» PROVIDED DATA
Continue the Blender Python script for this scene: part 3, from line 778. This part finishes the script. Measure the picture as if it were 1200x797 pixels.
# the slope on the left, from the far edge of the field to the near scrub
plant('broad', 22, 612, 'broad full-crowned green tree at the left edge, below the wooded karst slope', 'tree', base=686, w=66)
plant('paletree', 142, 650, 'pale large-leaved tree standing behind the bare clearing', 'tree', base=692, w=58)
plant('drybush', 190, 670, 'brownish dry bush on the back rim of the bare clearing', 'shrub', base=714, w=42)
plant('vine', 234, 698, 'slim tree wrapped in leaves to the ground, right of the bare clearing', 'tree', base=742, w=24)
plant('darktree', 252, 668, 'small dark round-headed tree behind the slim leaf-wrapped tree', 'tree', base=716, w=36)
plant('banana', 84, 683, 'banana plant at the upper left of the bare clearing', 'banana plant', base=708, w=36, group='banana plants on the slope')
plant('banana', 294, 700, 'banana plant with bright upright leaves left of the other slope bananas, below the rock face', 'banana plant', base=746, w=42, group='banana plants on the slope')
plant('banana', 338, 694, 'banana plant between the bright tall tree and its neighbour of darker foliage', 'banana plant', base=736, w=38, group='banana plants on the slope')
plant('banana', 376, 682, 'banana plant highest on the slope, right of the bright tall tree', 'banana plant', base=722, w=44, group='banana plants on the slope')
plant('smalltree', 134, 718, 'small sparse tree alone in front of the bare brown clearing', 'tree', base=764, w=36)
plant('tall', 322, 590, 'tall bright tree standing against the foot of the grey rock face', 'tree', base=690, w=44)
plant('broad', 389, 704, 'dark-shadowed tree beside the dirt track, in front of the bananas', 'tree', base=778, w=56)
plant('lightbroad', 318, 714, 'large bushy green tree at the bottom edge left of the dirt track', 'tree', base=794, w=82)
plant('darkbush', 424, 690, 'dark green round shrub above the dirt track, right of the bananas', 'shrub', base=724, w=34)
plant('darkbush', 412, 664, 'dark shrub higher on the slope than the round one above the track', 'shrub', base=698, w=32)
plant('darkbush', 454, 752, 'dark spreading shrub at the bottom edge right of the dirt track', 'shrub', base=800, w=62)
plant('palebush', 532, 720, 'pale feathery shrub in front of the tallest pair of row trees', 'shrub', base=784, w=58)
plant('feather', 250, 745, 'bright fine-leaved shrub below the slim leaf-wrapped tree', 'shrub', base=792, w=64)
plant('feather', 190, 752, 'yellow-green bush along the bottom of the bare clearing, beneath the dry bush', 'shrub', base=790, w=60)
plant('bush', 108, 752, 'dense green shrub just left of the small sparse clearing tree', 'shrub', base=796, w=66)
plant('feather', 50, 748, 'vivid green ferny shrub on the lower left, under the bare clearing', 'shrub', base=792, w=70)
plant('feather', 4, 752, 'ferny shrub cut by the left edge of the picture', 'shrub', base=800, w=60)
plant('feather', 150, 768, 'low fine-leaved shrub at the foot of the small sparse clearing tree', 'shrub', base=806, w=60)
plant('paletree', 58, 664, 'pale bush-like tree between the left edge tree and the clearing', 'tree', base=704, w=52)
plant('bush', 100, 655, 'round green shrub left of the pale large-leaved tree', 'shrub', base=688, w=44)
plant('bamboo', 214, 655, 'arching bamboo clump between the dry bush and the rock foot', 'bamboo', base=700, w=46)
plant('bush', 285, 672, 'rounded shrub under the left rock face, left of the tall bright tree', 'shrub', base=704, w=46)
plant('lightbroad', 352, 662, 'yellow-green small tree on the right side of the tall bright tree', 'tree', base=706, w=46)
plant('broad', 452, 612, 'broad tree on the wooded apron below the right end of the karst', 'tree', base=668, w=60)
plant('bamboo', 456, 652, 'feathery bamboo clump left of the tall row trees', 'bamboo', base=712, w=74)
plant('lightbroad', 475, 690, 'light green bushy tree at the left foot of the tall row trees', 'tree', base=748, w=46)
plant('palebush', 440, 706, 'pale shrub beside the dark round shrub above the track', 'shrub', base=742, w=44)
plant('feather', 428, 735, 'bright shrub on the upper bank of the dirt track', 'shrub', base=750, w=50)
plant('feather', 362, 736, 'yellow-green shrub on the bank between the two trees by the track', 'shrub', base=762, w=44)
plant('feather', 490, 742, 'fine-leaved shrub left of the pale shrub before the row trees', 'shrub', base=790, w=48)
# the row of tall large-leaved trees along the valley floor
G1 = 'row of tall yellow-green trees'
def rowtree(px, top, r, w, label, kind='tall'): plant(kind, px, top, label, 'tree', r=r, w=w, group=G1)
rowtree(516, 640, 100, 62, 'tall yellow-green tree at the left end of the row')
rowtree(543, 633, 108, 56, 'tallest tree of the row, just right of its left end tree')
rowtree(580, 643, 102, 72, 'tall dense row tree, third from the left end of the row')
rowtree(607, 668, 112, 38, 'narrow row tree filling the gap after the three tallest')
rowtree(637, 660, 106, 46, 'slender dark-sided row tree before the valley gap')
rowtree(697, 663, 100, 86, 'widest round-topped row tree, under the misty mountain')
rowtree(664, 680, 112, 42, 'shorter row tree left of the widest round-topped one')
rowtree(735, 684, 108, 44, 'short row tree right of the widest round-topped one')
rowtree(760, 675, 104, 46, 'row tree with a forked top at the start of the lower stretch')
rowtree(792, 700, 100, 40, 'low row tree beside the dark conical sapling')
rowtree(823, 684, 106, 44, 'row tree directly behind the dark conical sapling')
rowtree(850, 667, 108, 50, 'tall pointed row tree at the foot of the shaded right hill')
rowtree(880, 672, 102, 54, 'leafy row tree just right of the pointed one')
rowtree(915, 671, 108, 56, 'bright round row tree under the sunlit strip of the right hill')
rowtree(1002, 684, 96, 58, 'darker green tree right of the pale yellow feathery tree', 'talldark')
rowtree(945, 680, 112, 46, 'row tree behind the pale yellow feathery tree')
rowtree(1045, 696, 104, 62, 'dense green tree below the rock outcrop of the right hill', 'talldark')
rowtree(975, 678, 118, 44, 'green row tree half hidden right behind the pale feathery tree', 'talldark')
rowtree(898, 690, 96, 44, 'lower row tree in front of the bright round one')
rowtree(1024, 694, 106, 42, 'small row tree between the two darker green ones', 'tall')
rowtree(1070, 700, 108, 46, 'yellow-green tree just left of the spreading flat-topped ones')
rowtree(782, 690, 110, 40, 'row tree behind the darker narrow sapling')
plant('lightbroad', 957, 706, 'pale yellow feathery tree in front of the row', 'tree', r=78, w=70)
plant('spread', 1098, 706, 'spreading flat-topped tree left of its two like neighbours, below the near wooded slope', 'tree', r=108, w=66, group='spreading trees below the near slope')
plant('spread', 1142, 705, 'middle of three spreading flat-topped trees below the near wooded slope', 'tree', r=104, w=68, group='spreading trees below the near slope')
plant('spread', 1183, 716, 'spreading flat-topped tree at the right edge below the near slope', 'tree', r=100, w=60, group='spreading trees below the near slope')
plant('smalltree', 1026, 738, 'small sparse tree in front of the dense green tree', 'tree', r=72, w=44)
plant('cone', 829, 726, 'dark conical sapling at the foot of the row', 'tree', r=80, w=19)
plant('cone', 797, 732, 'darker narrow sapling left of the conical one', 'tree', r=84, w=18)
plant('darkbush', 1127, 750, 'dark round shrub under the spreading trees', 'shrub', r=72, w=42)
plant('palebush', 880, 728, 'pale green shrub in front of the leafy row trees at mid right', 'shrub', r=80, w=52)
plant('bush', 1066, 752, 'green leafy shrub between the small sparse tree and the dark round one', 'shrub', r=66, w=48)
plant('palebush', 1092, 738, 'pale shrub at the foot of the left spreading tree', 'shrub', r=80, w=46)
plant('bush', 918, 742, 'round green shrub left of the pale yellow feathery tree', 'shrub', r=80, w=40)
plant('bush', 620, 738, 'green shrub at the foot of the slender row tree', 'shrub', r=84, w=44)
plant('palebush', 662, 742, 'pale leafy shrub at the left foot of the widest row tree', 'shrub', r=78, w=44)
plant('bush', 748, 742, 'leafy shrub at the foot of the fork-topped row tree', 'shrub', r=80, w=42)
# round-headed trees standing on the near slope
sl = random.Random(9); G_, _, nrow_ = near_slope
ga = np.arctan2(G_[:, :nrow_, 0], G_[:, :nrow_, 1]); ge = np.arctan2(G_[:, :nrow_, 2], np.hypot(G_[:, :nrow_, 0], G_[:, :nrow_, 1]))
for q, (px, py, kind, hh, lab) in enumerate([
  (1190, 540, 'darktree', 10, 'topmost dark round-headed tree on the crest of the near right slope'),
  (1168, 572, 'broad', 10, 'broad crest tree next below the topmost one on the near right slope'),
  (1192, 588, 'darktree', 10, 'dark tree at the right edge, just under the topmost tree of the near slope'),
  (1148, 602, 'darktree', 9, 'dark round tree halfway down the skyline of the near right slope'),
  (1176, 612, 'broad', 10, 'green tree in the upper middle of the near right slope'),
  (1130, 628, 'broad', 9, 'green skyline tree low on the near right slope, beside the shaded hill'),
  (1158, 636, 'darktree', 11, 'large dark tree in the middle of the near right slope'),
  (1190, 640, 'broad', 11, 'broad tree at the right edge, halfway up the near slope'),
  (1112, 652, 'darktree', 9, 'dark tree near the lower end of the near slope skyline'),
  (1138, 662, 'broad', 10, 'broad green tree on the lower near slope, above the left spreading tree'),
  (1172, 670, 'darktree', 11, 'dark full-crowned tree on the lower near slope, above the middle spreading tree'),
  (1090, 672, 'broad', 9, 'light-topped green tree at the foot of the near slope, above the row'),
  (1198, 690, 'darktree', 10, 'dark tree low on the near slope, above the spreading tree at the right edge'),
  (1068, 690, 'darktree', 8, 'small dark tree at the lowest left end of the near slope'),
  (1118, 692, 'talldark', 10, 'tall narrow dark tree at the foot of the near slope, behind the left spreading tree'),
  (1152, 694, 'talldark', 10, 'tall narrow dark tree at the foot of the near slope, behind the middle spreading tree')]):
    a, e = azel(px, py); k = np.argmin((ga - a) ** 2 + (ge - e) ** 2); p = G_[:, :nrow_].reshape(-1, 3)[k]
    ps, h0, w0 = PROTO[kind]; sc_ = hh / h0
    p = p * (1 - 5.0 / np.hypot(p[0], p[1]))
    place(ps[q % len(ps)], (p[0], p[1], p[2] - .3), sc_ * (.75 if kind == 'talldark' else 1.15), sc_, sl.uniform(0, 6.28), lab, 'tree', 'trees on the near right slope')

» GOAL
Collect every line above that contains the word "from".

» EXERCISE SOLUTION
Continue the Blender Python script for this scene: part 3, from line 778. This part finishes the script. Measure the picture as if it were 1200x797 pixels.
# the slope on the left, from the far edge of the field to the near scrub
rowtree(580, 643, 102, 72, 'tall dense row tree, third from the left end of the row')